Task requirements —
In the following material, identify every line holding the string "from" and return it.
────────────────────
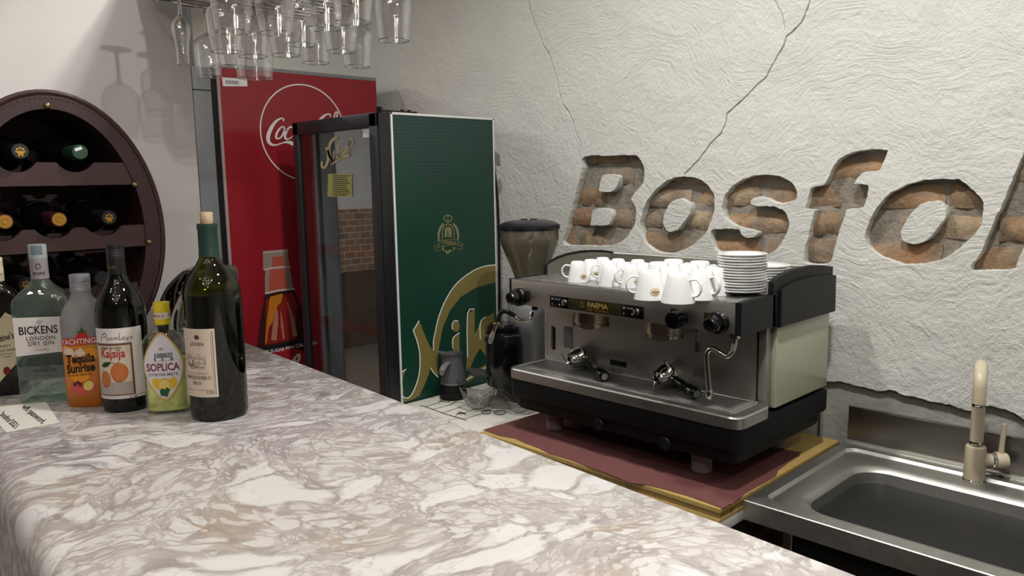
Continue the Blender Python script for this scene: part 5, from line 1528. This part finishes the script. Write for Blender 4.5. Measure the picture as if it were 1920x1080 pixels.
def cup_meshes(kind):
    if kind in CUPP: return CUPP[kind]
    if kind == 'S': R0, R1, hh = .0300, .0185, .059
    else: R0, R1, hh = .0405, .0255, .068
    # upside down: rim on the tray, foot up
    prof_ = [(R0 - .0025, .0), (R0, .0), (R0 - .0004, .003), (R0 * .45 + R1 * .55, hh * .55), (R1 + .002, hh * .9), (R1 + .0005, hh - .003), (R1 - .001, hh), (R1 - .003, hh), (R1 - .004, hh - .002), (.0002, hh - .0022)]
    body = mk('cup_body', lathe(nb(), prof_, 36, cap0=False, cap1=False), WHITE, None, 60)
    s_ = hh / .06
    # ear handle at +X
    ro = R0 * .55 + R1 * .45
    pts_ = [(R1 + (R0 - R1) * .25, .047 * s_), (ro + .010 * s_, .0485 * s_), (ro + .019 * s_, .040 * s_), (ro + .020 * s_, .027 * s_), (ro + .013 * s_, .016 * s_), (R0 * .80, .013 * s_)]
    P_ = cr(pts_, 5); bm = nb()
    rings = []
    for i, (x, z_) in enumerate(P_):
        a_ = P_[min(len(P_) - 1, i + 1)]; b_ = P_[max(0, i - 1)]; dx, dz_ = a_[0] - b_[0], a_[1] - b_[1]; l_ = math.hypot(dx, dz_); nx_, nz_ = -dz_ / l_, dx / l_
        rings.append([(x + nx_ * .0026 * s_ * math.cos(q * PI / 5), .0048 * s_ * math.sin(q * PI / 5), z_ + nz_ * .0026 * s_ * math.cos(q * PI / 5)) for q in range(10)])
    loft(bm, rings)
    hd = mk('cup_handle', bm, WHITE, None, 60)
    CUPP[kind] = (body.data, hd.data, R0, R1, hh)
    D.objects.remove(body); D.objects.remove(hd)
    return CUPP[kind]


LOGO1 = M('logo_cream', (226, 214, 178), .4); LOGO2 = M('logo_brown', (96, 40, 44), .4); LOGO3 = M('logo_gold', (176, 140, 70), .4)
CUPS = [('S', 1084, 490, 215, 1, 'small white espresso cup upside down at the far left front of the machine top'),
        ('S', 1109, 487, 170, 1, 'small white espresso cup with oval logo, second from the left'),
        ('S', 1130, 483, 20, 0, 'small white espresso cup in the back row nearest the arched left guard'),
        ('S', 1140, 489, 225, 0, 'small white espresso cup just behind the third front cup, handle left'),
        ('S', 1145, 496, 60, 0, 'small plain white espresso cup in the front row, third from the left'),
        ('S', 1160, 486, 40, 0, 'small white espresso cup in the back row, second from the left'),
        ('S', 1171, 492, 60, 0, 'small white espresso cup in the middle row behind the fourth front cup'),
        ('S', 1180, 497.5, 240, 1, 'small white espresso cup fourth in the front row with handle turned left'),
        ('S', 1193, 487, 30, 0, 'small white espresso cup in the back row, third from the left'),
        ('S', 1205, 494, 60, 1, 'small white espresso cup half hidden left of the larger cups'),
        ('L', 1232, 491, 60, 0, 'larger white cup behind the front logo cup'),
        ('L', 1262, 487, 60, 0, 'larger white cup in the back row, left one'),
        ('L', 1257, 502, 60, 0, 'larger white cup half hidden between the two front cups'),
        ('L', 1222, 507.5, 225, 2, 'larger white cup in the front row with oval logo and handle left'),
        ('L', 1277, 512, 10, 0, 'larger plain white cup in the front row with handle right'),
        ('L', 1311, 508, -12, 0, 'larger white cup beside the saucers with handle right'),
        ('L', 1288, 497.5, 60, 0, 'larger white cup in the middle row behind the plain front cup'),
        ('L', 1311, 490, 60, 0, 'larger white cup in the back row, right one'),
        ('L', 1340, 501, 200, 0, 'larger white cup partly hidden by the saucer stack, handle left'),
        ]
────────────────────
Written answer —
Continue the Blender Python script for this scene: part 5, from line 1528. This part finishes the script. Write for Blender 4.5. Measure the picture as if it were 1920x1080 pixels.
        ('S', 1109, 487, 170, 1, 'small white espresso cup with oval logo, second from the left'),
        ('S', 1145, 496, 60, 0, 'small plain white espresso cup in the front row, third from the left'),
        ('S', 1160, 486, 40, 0, 'small white espresso cup in the back row, second from the left'),
        ('S', 1193, 487, 30, 0, 'small white espresso cup in the back row, third from the left'),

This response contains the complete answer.